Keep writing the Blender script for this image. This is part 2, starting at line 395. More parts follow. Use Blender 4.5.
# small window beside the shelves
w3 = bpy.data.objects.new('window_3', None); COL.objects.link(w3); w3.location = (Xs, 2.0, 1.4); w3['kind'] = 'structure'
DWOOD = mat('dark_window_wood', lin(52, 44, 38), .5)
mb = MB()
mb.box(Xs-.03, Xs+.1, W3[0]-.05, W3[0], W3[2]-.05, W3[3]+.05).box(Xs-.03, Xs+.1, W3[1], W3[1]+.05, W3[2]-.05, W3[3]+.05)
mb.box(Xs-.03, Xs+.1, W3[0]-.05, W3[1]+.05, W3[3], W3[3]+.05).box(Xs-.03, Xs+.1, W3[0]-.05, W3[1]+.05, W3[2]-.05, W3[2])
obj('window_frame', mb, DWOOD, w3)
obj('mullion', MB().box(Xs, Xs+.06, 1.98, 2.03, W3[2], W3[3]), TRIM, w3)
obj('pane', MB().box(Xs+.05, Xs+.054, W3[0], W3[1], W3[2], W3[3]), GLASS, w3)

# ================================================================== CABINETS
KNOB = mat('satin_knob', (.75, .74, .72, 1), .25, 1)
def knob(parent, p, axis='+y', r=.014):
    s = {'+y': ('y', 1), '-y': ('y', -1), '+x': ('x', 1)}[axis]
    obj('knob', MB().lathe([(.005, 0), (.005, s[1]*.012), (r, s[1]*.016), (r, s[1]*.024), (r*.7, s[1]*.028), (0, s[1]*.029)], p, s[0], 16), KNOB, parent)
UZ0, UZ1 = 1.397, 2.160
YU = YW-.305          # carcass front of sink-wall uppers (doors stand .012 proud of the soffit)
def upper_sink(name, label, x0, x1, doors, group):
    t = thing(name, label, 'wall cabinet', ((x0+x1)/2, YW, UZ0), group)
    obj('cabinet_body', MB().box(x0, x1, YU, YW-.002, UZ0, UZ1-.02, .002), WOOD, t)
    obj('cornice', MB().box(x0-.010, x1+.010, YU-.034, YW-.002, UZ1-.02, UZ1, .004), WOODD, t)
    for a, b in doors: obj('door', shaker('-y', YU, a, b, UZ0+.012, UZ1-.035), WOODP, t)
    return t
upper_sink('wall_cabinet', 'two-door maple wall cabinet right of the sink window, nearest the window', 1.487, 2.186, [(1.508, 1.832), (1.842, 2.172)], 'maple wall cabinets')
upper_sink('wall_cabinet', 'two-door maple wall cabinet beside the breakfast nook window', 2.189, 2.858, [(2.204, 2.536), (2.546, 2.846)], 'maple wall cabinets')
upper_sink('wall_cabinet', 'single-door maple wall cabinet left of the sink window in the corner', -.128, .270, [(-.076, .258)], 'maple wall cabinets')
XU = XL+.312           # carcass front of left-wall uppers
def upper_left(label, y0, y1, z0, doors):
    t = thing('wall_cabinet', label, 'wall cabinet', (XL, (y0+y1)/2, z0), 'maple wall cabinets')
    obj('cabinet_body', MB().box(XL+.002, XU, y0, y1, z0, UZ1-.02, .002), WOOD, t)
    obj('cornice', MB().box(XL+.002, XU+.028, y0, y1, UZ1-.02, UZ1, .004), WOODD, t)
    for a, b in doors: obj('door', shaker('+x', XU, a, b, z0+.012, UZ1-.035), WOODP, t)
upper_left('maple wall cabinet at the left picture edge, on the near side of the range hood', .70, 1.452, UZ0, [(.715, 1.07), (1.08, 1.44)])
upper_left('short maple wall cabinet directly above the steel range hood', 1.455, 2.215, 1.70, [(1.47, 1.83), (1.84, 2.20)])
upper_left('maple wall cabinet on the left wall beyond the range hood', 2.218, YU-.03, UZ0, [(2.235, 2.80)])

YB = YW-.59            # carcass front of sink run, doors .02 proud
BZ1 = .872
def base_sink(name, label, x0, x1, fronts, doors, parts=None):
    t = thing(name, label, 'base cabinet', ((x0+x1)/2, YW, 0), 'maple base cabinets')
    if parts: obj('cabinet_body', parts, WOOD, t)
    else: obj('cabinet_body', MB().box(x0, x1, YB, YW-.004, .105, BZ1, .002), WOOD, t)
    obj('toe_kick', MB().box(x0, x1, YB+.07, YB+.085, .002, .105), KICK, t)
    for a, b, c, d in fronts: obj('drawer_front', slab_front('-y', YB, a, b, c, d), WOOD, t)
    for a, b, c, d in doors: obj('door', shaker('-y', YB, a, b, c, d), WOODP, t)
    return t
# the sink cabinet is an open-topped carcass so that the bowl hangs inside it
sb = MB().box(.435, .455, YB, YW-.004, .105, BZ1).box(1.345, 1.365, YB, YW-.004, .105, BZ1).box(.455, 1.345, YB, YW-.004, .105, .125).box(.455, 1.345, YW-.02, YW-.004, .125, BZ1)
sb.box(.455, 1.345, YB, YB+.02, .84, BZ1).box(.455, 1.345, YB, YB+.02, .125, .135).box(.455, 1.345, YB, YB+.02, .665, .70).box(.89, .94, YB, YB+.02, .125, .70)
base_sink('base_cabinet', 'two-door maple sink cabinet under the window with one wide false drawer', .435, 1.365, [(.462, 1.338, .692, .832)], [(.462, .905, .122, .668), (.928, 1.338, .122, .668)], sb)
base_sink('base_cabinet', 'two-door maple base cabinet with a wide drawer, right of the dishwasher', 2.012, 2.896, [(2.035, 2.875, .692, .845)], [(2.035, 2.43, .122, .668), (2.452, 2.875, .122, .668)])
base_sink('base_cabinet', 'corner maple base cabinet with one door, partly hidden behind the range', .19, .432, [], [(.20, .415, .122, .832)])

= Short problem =
Return exactly the leading lines of the listing, stopping after the line in which "W3[3]), GLASS, w3)" occurs.

= Solution to the problem =
Keep writing the Blender script for this image. This is part 2, starting at line 395. More parts follow. Use Blender 4.5.
# small window beside the shelves
w3 = bpy.data.objects.new('window_3', None); COL.objects.link(w3); w3.location = (Xs, 2.0, 1.4); w3['kind'] = 'structure'
DWOOD = mat('dark_window_wood', lin(52, 44, 38), .5)
mb = MB()
mb.box(Xs-.03, Xs+.1, W3[0]-.05, W3[0], W3[2]-.05, W3[3]+.05).box(Xs-.03, Xs+.1, W3[1], W3[1]+.05, W3[2]-.05, W3[3]+.05)
mb.box(Xs-.03, Xs+.1, W3[0]-.05, W3[1]+.05, W3[3], W3[3]+.05).box(Xs-.03, Xs+.1, W3[0]-.05, W3[1]+.05, W3[2]-.05, W3[2])
obj('window_frame', mb, DWOOD, w3)
obj('mullion', MB().box(Xs, Xs+.06, 1.98, 2.03, W3[2], W3[3]), TRIM, w3)
obj('pane', MB().box(Xs+.05, Xs+.054, W3[0], W3[1], W3[2], W3[3]), GLASS, w3)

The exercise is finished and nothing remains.